Raina's discussion about respect and selling the being hurt act (especially if he could hurt your legs or damage your tail by doing it) are also great ideas. You might also ask him why he's hurting you, since he wouldn't like it if kicked at his legs with your tail.
Mermaid Sirena
08-15-2012, 09:18 AM
All of this is wonderful advice, I only have one other thought. If someone says you aren't real & are extremely vocal about it then quite it down & just sit next to you in the throng of children. It doesn't always mean they are behaving themselves, it can just mean they are slowly tearing apart the side fins that you can't feel & can't really see because of all the children. So pay special attention to their actions even if they settle down.
halesloveswhales
08-15-2012, 10:48 AM
Oh man, Sirena. If you're talking from personal experience, then that's absolutely terrible! Especially if the child was ripping apart the tail that's in your picture (it's gorgeous by the way!).
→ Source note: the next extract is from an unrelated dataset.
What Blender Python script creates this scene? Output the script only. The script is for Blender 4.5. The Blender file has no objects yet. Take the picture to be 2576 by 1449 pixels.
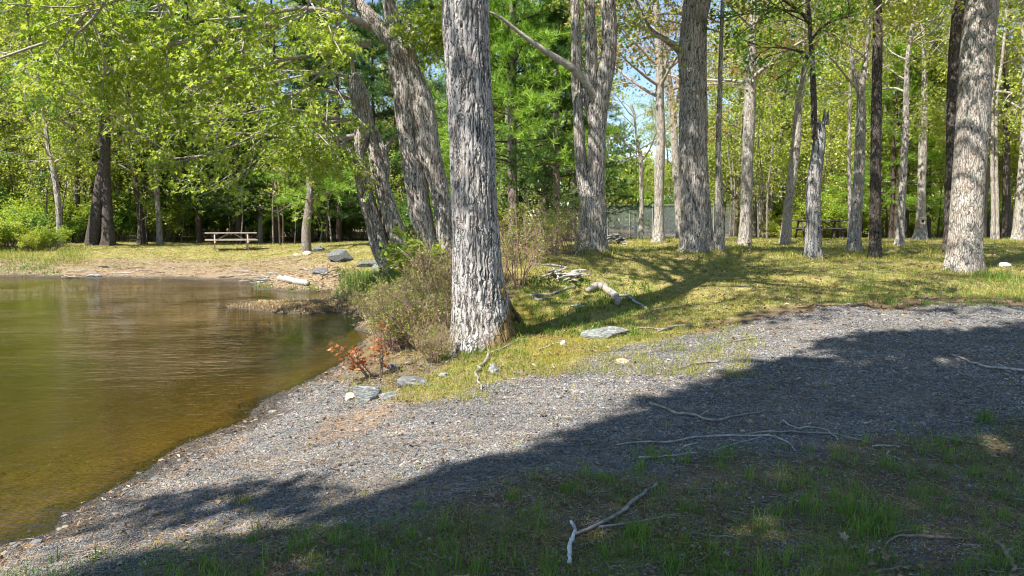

Also guys, don't forget about your mermaid wrangler/handler/assistant. They're your best body guard! :)
Mermaid Sirena
08-15-2012, 01:55 PM
Yes I'm afraid it is from personal experience & it was to the tail in the picture. Luckily it's repairable damage and to those who don't know what it's supposed to look like or don't pay close attention it's not to obvious. I just need to go purchase the supplies then find a time when I have a few weeks to let it cure for it to be fully repaired.
Mermaid Lei Loni
08-15-2012, 03:27 PM
That's awful! I can't believe someone would sit and pick at your tail! It never ceases to amaze me at what kids are capable of, and what I personally would say is a lack of parenting. I hate to blame the kid, mostly because I think it's the parent's job to teach them how to behave in public and how to treat other people with respect. That's of course, my opinion.
I had a young girl last night pull on my tail so hard I thought she was going to break it. As many have suggested, I let out a loud yelp in pain (which was what alerted her mother). But the little brat still pulled until her mom dragged her off me. Luckily her mother was close by and she was quickly taken from the pool, and no damage was done.
Mermaid Sirena
08-15-2012, 03:32 PM
Unfortunately that is a common occurrence though it was wonderful that the mother was close by & responded so quickly!
Jeblily
08-15-2012, 06:32 PM
Fear tactic.... parents
Kids hate getting in trouble. Ask where there parents are, and if they continue to cause trouble ask to speak with them. Likely, they will get their parents or stay away from you.
"Excuse me what are you doing?" : Mermaid
"What ever I want." : kid
"You can't do that, it's not nice" : Mermaid
"You aren't the boss of me!" : Kid
"Where are your parents?" : Mermaid
Kid runs away....
Merman_Shawn
08-15-2012, 07:41 PM
I'm sitting here taking copious amounts of mental notes. This is all very useful stuff. :)
Aradia
08-19-2012, 07:56 AM
Loving this thread, i'm really learning a bunch and I hope people keep adding to it!
I've been pretty lucky, kids i've worked with tend to ask why you have a tail on/why you act like a mermaid/tell you that you aren't real for a certain amount of time. After that if you've stuck to your story and been dead serious that you're a mermaid they tend to back off or believe you. I've been very lucky with having really attentive parents, I can't imagine a child ripping fins off :'(
Mermaid Saphira
12-23-2012, 01:41 PM
here is another comeback....
Bratty child: "You're not real!"
Mermaid: "I am real. I'm here, am I not?"